If you have all these, you’re able to reset their Apple ID password to one that only you know and then access their iTunes and iCloud accounts. You don’t require access to their email. Once you have access to their Apple ID, you can access recent photos and back-ups if they have these features enabled.

While we don’t know the exact method people used to access celebrities’ accounts, Apple did release a statement which appears to confirm that a method similar to that described above was used.

The main issue with this setup is that if you’re a celebrity, or are someone who has been using social media for a long time and revealed various details about your life, then the answers to the security questions could be available online. Here are a few of the 21 security questions you can choose:

What was the first name of your first boss?

What was the first car you owned?

What is the name of the street where you grew up?

What is the name of the first beach you visited?

What is the name of your favorite sports team?

Where was your least favourite job?

The Guardian has seen forum threads where people have allegedly used the methods above to access people’s iCloud back-ups to obtain photos.

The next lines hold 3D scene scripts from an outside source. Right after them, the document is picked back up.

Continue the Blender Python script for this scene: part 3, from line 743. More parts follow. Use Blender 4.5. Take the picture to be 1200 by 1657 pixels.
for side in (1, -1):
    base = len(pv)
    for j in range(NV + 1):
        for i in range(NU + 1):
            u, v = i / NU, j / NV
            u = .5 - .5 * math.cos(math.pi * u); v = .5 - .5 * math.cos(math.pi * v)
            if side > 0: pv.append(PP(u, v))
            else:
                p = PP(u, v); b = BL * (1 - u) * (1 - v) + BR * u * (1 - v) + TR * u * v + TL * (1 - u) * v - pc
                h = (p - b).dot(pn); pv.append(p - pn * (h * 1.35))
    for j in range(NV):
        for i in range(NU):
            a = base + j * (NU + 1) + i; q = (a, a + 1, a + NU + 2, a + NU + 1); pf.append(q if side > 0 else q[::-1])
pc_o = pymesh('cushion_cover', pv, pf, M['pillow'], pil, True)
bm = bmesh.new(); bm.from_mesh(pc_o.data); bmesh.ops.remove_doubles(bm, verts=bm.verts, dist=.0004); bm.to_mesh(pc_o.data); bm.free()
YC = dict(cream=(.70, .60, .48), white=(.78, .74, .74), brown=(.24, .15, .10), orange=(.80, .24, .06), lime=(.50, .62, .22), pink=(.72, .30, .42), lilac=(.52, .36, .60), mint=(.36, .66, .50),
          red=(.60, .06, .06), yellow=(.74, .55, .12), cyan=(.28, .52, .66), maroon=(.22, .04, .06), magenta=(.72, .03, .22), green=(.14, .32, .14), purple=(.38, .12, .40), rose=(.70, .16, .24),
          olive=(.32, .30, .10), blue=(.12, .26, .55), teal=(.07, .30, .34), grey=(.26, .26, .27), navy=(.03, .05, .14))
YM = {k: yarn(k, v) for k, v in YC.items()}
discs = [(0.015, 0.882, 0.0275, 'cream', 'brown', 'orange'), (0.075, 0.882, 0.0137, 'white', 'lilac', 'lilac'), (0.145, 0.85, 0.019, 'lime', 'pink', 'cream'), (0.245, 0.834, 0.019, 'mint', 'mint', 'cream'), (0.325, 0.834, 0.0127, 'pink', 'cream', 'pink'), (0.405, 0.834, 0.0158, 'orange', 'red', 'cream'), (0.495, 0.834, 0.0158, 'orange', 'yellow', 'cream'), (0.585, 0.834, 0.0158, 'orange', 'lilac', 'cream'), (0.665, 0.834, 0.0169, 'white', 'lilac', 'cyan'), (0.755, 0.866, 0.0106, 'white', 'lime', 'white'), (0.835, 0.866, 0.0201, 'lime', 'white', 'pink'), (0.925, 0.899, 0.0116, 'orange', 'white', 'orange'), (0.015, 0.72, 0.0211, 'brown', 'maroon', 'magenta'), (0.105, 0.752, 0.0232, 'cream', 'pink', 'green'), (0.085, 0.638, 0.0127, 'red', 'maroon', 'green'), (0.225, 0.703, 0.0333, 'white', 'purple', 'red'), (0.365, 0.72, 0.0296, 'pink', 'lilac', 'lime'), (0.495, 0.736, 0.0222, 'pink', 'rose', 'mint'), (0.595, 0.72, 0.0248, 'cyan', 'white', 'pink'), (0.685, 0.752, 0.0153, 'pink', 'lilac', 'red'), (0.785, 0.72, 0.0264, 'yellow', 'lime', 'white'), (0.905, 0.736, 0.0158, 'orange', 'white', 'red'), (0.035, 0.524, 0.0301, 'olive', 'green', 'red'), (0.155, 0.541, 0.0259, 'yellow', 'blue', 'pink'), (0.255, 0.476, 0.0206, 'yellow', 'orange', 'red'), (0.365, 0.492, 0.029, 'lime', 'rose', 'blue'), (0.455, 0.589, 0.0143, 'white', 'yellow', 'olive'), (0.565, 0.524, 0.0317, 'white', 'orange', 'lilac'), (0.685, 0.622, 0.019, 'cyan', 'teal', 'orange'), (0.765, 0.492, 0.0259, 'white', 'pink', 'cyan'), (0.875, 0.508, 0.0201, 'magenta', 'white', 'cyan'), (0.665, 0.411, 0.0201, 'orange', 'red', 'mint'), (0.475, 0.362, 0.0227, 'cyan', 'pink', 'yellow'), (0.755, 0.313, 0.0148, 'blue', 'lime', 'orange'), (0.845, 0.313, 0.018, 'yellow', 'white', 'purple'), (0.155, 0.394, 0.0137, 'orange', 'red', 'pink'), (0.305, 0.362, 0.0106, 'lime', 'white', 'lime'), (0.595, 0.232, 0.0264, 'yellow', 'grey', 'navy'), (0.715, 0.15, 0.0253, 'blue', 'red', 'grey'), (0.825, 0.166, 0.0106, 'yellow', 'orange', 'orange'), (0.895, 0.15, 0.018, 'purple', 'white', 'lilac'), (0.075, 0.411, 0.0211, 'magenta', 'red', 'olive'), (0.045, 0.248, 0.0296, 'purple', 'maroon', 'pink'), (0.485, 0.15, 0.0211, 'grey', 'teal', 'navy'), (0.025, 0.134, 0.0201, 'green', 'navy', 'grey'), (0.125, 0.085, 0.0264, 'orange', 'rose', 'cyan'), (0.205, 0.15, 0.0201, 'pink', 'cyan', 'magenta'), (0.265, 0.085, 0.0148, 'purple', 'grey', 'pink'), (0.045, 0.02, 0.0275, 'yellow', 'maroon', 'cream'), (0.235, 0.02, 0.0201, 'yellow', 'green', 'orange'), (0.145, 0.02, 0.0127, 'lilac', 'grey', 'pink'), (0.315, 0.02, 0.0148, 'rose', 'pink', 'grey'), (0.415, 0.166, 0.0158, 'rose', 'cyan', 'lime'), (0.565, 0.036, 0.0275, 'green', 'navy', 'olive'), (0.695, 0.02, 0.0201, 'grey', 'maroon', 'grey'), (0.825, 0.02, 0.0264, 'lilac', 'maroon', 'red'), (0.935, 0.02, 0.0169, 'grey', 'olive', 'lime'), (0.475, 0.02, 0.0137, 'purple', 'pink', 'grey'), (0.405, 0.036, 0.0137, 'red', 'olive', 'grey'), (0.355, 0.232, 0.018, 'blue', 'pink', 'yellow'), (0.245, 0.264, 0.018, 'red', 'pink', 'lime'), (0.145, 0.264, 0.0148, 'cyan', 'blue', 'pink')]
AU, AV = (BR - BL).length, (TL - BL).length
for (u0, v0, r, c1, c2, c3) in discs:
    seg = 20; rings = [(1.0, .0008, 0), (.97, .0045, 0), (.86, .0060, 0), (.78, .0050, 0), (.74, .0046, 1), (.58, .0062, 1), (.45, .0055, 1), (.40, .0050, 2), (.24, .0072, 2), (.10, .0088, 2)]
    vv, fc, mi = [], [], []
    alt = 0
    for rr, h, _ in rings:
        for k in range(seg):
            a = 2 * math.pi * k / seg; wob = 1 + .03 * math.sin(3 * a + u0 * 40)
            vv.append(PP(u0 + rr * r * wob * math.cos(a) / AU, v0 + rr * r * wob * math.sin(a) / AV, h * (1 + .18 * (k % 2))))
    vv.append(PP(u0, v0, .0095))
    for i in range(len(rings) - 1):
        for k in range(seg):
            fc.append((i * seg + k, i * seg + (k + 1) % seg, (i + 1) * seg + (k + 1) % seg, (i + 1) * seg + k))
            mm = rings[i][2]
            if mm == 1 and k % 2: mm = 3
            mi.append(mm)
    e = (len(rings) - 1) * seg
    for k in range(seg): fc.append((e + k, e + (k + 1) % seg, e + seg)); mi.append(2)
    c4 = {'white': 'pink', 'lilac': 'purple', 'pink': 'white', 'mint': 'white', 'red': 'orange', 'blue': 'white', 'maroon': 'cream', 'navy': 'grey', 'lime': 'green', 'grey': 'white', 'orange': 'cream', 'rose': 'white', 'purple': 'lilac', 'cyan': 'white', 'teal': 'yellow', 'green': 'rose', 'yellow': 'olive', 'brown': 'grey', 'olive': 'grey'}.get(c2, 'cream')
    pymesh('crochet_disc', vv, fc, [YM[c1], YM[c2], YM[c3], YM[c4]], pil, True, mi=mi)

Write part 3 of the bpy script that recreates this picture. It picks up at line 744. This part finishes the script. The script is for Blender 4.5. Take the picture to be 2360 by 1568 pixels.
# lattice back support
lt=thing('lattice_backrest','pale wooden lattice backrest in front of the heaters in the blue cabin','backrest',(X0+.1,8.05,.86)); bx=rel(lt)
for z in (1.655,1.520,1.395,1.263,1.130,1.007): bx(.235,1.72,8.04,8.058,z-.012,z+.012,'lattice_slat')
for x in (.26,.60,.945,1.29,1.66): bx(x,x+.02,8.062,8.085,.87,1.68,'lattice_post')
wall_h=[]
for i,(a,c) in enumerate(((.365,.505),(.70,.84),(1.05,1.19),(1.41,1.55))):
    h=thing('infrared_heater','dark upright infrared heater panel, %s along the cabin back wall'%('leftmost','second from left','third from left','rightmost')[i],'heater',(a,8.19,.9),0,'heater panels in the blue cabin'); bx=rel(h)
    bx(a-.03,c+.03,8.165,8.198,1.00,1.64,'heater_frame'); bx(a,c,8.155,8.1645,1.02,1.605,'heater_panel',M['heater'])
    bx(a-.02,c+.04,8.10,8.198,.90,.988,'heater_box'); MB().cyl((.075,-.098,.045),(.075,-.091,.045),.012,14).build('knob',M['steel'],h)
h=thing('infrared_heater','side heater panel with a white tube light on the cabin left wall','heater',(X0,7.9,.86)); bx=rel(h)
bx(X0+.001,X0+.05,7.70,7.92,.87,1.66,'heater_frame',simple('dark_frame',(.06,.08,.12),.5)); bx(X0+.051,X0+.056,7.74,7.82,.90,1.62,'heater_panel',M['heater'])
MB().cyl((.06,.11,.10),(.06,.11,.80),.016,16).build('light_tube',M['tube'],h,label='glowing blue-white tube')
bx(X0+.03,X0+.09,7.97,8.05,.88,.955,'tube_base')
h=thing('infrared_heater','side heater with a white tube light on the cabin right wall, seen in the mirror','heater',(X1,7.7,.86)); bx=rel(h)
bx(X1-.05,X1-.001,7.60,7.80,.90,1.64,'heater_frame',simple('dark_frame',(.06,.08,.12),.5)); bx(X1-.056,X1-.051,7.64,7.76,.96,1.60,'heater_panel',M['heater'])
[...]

To see how difficult it is to crack someone’s account, we’re going to try and access each other’s accounts and see how far we get.

Nick Evershed

Getting Paul’s date of birth and email address was easy. We’re already friends on Facebook, where his birthday is available, and I already had his personal Gmail address (which is also available online following a quick Google search).

That got me past the first two steps on the password reset site. So now I just need to know two of the following: the name of the first album he owned, the name of his favourite teacher, or his least favourite job.

From Facebook I found out which high school he’d attended. I used this to get a list of teachers from this high school from a teacher rating site. I also got a list of artists he’d liked on Facebook and picked the earliest as my first guess.

This is about as far as I got. After less than a dozen attempts at guessing, I was locked out of his account for eight hours. Paul did confirm that the answer to the teacher question was on my list though, so I would have eventually come to the right one.

I never got the band name or least favourite job, though. Perhaps a bit more time spent may have yielded one of these – Paul mentioned he still has a MySpace page online which I didn’t find.

Paul Farrell

I ran into an early stumbling block trying to hack into Nick’s account because I didn’t know his year of birth. I already knew the date and month of his birthday because we’ve gone out for drinks before. His email address was also easy to find.

But Nick’s age is a more closely guarded secret than I initially thought. He doesn’t keep the information on Facebook and I couldn’t find any posts or tweets that would give me the answer.

I even asked his wife whether she would tell me but, perhaps unsurprisingly, she didn’t get back to me. I manage to bluff my way through this and get Nick to accidentally reveal his year of birth. Pretending that I had discovered it already I exclaimed to him that I never knew he was over 30 – a fact he confirmed, and I could pin it down from there. This was a pretty basic type of social engineering, another tool used by hackers to break into accounts.

Once I got through to the questions I also noticed another interesting feature about Apple’s password reset function – while you need to answer only two questions to get into someone’s account there are three questions that they have answered. If you can’t get the answer to one of them you can just hit refresh to change the sequence and bring up the other question.

Nick’s three questions were: what was his least favourite job? What was his first car? Who was his first childhood friend?

I had a crack at the car question, and did actually manage to get the answer to this fairly quickly. I found some old photos of an old car that appeared to be Nick’s, and it was indeed his first car! Unfortunately, I know nothing about cars beyond the fact they have four wheels and an engine, but my colleague Helen Davidson helpfully pointed out the model. This gave me one of the two answers I needed to gain access to Nick’s account.

The other two questions were harder. I couldn’t even find out what primary school Nick went to so that one was a dead end. I thought I would have better luck with the worst job question, as I managed to find a number of Nick’s former employers through web searches. I tried a couple but didn’t get them - then Apple locked me out because I had made too many attempts.

While it might seem hard to guess this sort of information for random people, for celebrities who have disclosed massive amounts of personal information in interviews it may actually be quite achievable to find it all through fairly basic web searches.

For those concerned about the security of their accounts, Apple recommends enabling two-step verification. Apple was asked to comment on the process above and directed Guardian Australia to their earlier statement.